In most cases, the outsourcers simply took on the existing infrastructure and contracted to manage it, using the existing staff. No wonder it was often referred to as ‘your mess for less’. Simply transferring an existing service to cloud, without first reviewing its fitness for purpose, will negate many of the potential benefits.

Strong SLAs
A good place to start is a business and IT alignment review to ensure that the organisation has accurately defined the service levels it requires for the key operational processes that IT supports and fully understands their cost, performance and availability implications. We find that many organisations operate their IT without defined and agreed service levels, or have defined service levels, but no way of measuring them to ensure they are being met. 
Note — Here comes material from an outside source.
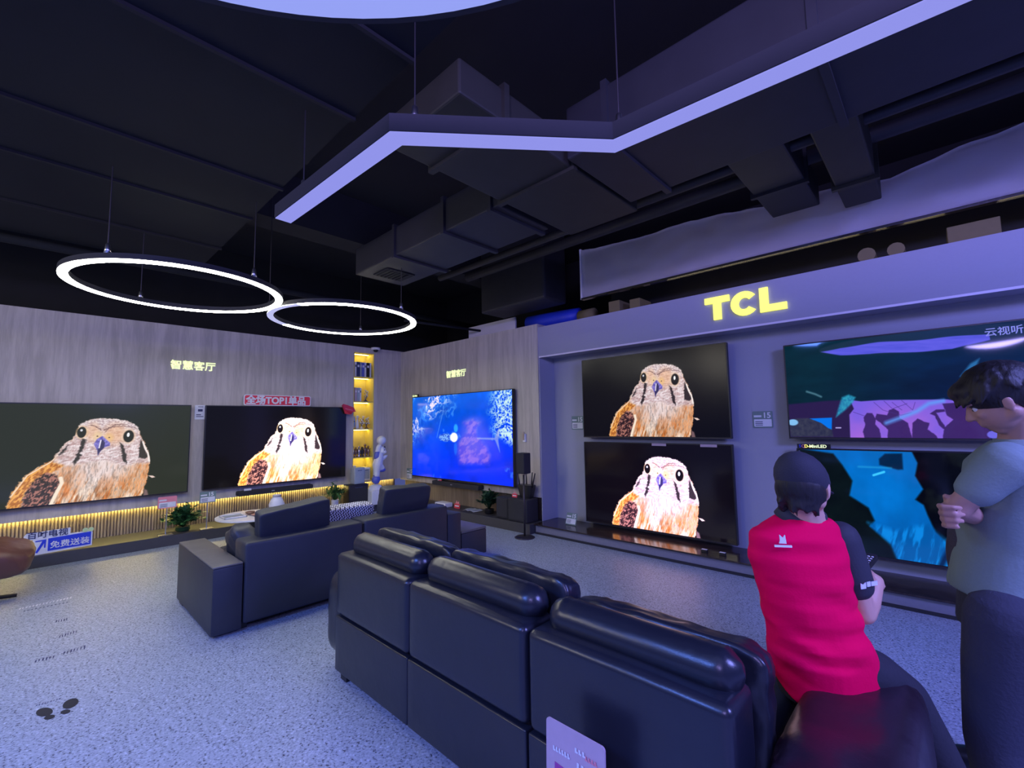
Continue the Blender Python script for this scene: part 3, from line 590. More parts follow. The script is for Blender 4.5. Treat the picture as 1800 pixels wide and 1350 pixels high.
# camera dome
t = thing('security_camera', (-7.6, 4.33, 2.87), 'small white dome camera on top of the lit yellow shelf', 'camera'); bm = B(); lathe(bm, [(.02, .075), (.085, .07), (.085, .035), (.06, .03)], (-7.62, 4.33, 2.87), 20); obj('housing', bm, M['white'], t, smooth=True)
bm = B(); lathe(bm, [(.045, .03), (.04, .005), (.02, -.01)], (-7.62, 4.33, 2.87), 16); obj('dome', bm, M['black'], t, smooth=True)
# ---------------------------------------------------------------- televisions
def tv(mxf, w_, h_, pic, m, label, depth=.05, bez=.012, name='television'):
    """mxf: frame whose origin is the lower left front corner, z towards the viewer"""
    t = thing(name, mxf.translation, label, 'television', 'wall televisions')
    bm = B(); prism(bm, rrect(0, w_, 0, h_, .006, 2), mxf @ Matrix.Translation((0, 0, -depth)), depth); obj('housing', bm, M['black'], t)
    bm = B(); prism(bm, rrect(w_*.25, w_*.75, h_*.25, h_*.75, .01, 2), mxf @ Matrix.Translation((0, 0, -depth-.03)), .03); obj('wall_bracket', bm, M['matte'], t)
    me = screen_mesh(pic, mxf @ Matrix.Translation((bez, bez*1.4, .0015)), w_-2*bez, h_-2.4*bez); link('screen', me, m, t)
    bm = B(); prism(bm, [(0, 0), (w_, 0), (w_, bez*.9), (0, bez*.9)], mxf @ Matrix.Translation((0, 0, .0)), .003); obj('bezel', bm, M['dark_metal'], t)
    return t
tvL1 = tv(LW(-.62, .622, -7.615), 2.12, 1.20, kestrel, screen_mat('screen_olive', .95, (.028, .034, .024)), 'wall television at the far left edge showing the kestrel on olive grey')
tvL2 = tv(LW(1.67, .622, -7.615), 2.10, 1.20, kestrel, screen_mat('screen_high_contrast', 2.6, (.0015, .001, .001)), 'kestrel television under the red banner, between the oak pillar and the lit shelf')
tvB = tv(BW(-7.17, .56, 4.84), 2.58, 1.445, ocean, screen_mat('screen_ocean', 1.15), 'big television showing a deep blue sea on the oak back wall', .055)
tvN1 = tv(BW(-3.565, 1.29, 5.15), 1.90, 1.05, kestrel, screen_mat('screen_semi_gloss', .95, (.0, .0, .002), .22, .2), 'upper kestrel television in the grey portal')
tvN2 = tv(BW(-3.565, .175, 5.15), 1.90, 1.055, kestrel, screen_mat('screen_vivid', (2.1, 1.9, 2.6), (.0008, 0, .0015)), 'lower kestrel television just above the dark glossy ledge')
tvN3 = tv(BW(-1.125, 1.30, 5.15), 1.66, .93, reef_reflections, screen_mat('screen_reef_reflections', 1., (0, 0, 0), .04), 'upper right television with a dark teal sea and painted-in reflections of a violet window and onlookers')
tvN4 = tv(BW(-1.07, .27, 5.15), 1.68, .94, silhouettes, screen_mat('screen_silhouettes', 1.05, (0, 0, 0), .08), 'lower right television with two dark figures before blue water, behind the man in the cap')
text('caption', '云视听', BW(.275, 2.125, 5.147), .07, M['paper'], tvN3, .001, .001)
t = tvN4
bm = B(); prism(bm, [(0, 0), (.27, 0), (.27, .04), (0, .04)], BW(-1.06, 1.212, 5.15), .012); bd = obj('badge_plate', bm, M['black'], t)
for s_, x, c_ in (('S', 0, 'blue'), ('Q', .02, 'pink'), ('D-', .045, 'letter'), ('Mini', .085, 'letterg'), ('LED', .155, 'letterg')): text('badge_letters', s_, BW(-1.045+x, 1.218, 5.137), .04, M[c_], bd, .001, .001)
bm = B(); prism(bm, [(0, 0), (.2, 0), (.2, .045), (0, .045)], BW(-7.16, 2.008, 4.84), .012); bd = obj('badge_plate', bm, M['black'], tvB); text('badge_letters', 'QD-Mini', BW(-7.15, 2.013, 4.828), .042, M['letterg'], bd, .001, .0015)
for x in (-2.58, -2.0):
    bm = B(); prism(bm, [(0, 0), (.18, 0), (.18, .03), (0, .03)], BW(x, 1.198, 5.147), .002); obj('sticker', bm, M['card'], tvN2)
# ---------------------------------------------------------------- lit letters and banners on the walls
t = thing('lit_sign', (-1.4, 4.94, 2.55), 'three bright yellow lit block letters on the grey portal', 'sign')
def arc(cx, cy, rx, ry, a0, a1, n=18): return [(cx+rx*math.cos(math.radians(a0+(a1-a0)*k/n)), cy+ry*math.sin(math.radians(a0+(a1-a0)*k/n))) for k in range(n+1)]
for P in ([(0, .245), (0, .18), (.085, .18), (.085, 0), (.165, 0), (.165, .18), (.25, .18), (.25, .245)], [(x+.262, z) for x, z in arc(.13, .122, .13, .125, 38, 322)+arc(.13, .122, .055, .06, 322, 38)], [(x+.535, z) for x, z in ((0, 0), (.235, 0), (.235, .068), (.078, .068), (.078, .245), (0, .245))]):
    bm = B(); prism(bm, P, BW(-1.79, 2.555, 4.948), .025); obj('letter', bm, M['letter'], t)
for (mxf, sz, lb) in ((LW(1.25, 2.335), .135, 'glowing cream Chinese letters above the televisions on the left oak wall'), (BW(-6.26, 2.31), .13, 'glowing cream Chinese letters above the blue sea television')):
    text('lit_sign', '智慧客厅', mxf, sz, M['letterg'], None, .008, .002, sx=1.0); tag(COL.objects[-1], lb, 'sign', 'lit Chinese signs on the oak walls')
t = thing('banner', (-7.6, 2.2, 1.84), 'red and white cut-out banner standing on top of the kestrel television near the shelf', 'sign')
bm = B(); prism(bm, rrect(2.15, 3.15, 1.828, 1.995, .03), fr((-7.63, 0, 0), (0, 1, 0), (0, 0, 1)), .012); obj('banner_board', bm, M['paper'], t)
bm = B(); prism(bm, rrect(2.165, 3.135, 1.842, 1.982, .025), fr((-7.618, 0, 0), (0, 1, 0), (0, 0, 1)), .003); obj('banner_face', bm, M['redtext'], t)
text('banner_letters', '全场TOP1单品', LW(2.18, 1.862, -7.612), .142, M['paper'], t, .002, .0055, sx=.97)
t = thing('red_tag', (-7.58, 3.7, 1.72), 'crumpled red ribbon tag on the upper corner of the kestrel television beside the shelf', 'tag')
bm = B(); prism(bm, [(0, .13), (.03, .16), (.12, .14), (.24, .10), (.27, .03), (.22, .02), (.17, -.02), (.08, -.01), (.05, .06)], LW(3.65, 1.715, -7.57), .02)
for v in bm.verts: v.co.x += .02*math.sin(v.co.y*40)
obj('ribbon', bm, M['red'], t)
bm = B(); prism(bm, [(.06, .075), (.2, .045), (.2, .052), (.06, .085)], LW(3.65, 1.715, -7.535), .002); obj('printed_line', bm, M['pink'], t)
# price tags
def price(mxf, w_, h_, label, leg=0, base=None, kind='green'):
    t = thing('price_tag', base if base else mxf.translation, label, 'price tag', 'price tags by the televisions')
    c1 = {'green': 'green_card', 'pink': 'pink', 'white': 'paper'}[kind]
    bm = B(); prism(bm, rrect(0, w_, 0, h_, .008, 2), mxf @ Matrix.Translation((0, 0, 0)), .004); obj('card', bm, M[c1], t)
    if kind != 'white':
        bm = B(); prism(bm, rrect(.06*w_, .94*w_, .08*h_, .52*h_, .006, 2), mxf @ Matrix.Translation((0, 0, .005)), .001); obj('insert', bm, M['paper'], t)
        for k in range(3):
            bm = B(); prism(bm, [(.12*w_, (.15+.1*k)*h_), (.5*w_, (.15+.1*k)*h_), (.5*w_, (.19+.1*k)*h_), (.12*w_, (.19+.1*k)*h_)], mxf @ Matrix.Translation((0, 0, .0065)), .001); obj('printed_line', bm, M['navy'], t)
        if kind == 'green': text('printed_number', '15', mxf @ Matrix.Translation((.5*w_, .60*h_, .005)), h_*.46, M['paper'], t, .0008, .002)
        bm = B(); prism(bm, [(.06*w_, .64*h_), (.45*w_, .64*h_), (.45*w_, .76*h_), (.06*w_, .76*h_)], mxf @ Matrix.Translation((0, 0, .005)), .001); obj('printed_line', bm, M['paper'], t)
    else:
        for a, b_, c, d in ((.3, .75, .55, .72), (.15, .6, .3, .36), (.15, .85, .18, .23), (.3, .8, .86, .9)):
            bm = B(); prism(bm, [(a*w_, c*h_), (b_*w_, c*h_), (b_*w_, d*h_), (a*w_, d*h_)], mxf @ Matrix.Translation((0, 0, .005)), .001); obj('printed_line', bm, M['navy'], t)
    if leg:
        p = mxf @ Vector((w_/2, 0, -.004)); bx, by, bz = base
        bm = B(); tube(bm, [p, (bx, by, bz+.008)], .006, 8); obj('pole', bm, M['metal'], t)
        bm = B(); box(bm, bx-.06, bx+.06, by-.075, by+.075, bz, bz+.008, .003, 1); obj('stand_base', bm, M['metal'], t)
    return t
price(LW(1.555, 1.62, -7.69), .125, .205, 'white price card on the oak pillar between the two left televisions', kind='white')
price(LW(1.14, .47, -7.38), .2, .15, 'pink and white price sign on a thin pole, left of the bushy plant', 1, (-7.39, 1.235, .13), 'pink')
price(LW(1.59, .48, -7.38), .19, .15, 'green price sign on a thin pole, right of the bushy plant', 1, (-7.39, 1.685, .13))
price(BW(-1.48, 1.405, 5.278), .19, .175, 'green price card on the grey wall between the two upper portal televisions')
price(BW(-3.85, 1.39, 5.278), .20, .19, 'green price card half hidden behind the upper kestrel television in the portal')
price(fr((-3.80, 5.0, .132), (1, 0, 0), (0, .35, 1)), .17, .155, 'green price card leaning on the glossy ledge beside the lower kestrel television')
price(BW(-7.28, .50, 4.80), .17, .2, 'green price card at the lower left corner of the blue sea television')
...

Armed with a definition of what services are needed, it is time to decide which services can usefully be provided by, or hosted on, public cloud, or alternatively migrate to private cloud or optimise and retain in-house. It may be appropriate to start by configuring IT as a private cloud, helping the organisation get more from its existing resources, and make any mistakes on the organisation’s own terms. There may be an opportunity to extend the life of existing infrastructure by moving disaster recovery to cloud, which can be a very useful first step in a journey to cloud.

Commodity services, such as email and user productivity, and where suitable SaaS options exist, can then be transferred to public cloud. Organisations may also choose to hand over responsibility for areas where they lack in-house skills. They need to consider whether they simply want capacity and equipment to be provided by a third party, or would like management too.

Some services can and should run in public cloud, some in private cloud, and some should remain on-premise, creating a hybrid infrastructure that needs managing and monitoring. Every organisation should therefore retain key skills in-house to control both the costs and the security of its hybrid-cloud environment. Organisations also need to take responsibility for asking their cloud providers to deliver the appropriate levels of information security and need to measure and audit these themselves to ensure that the relevant security is applied.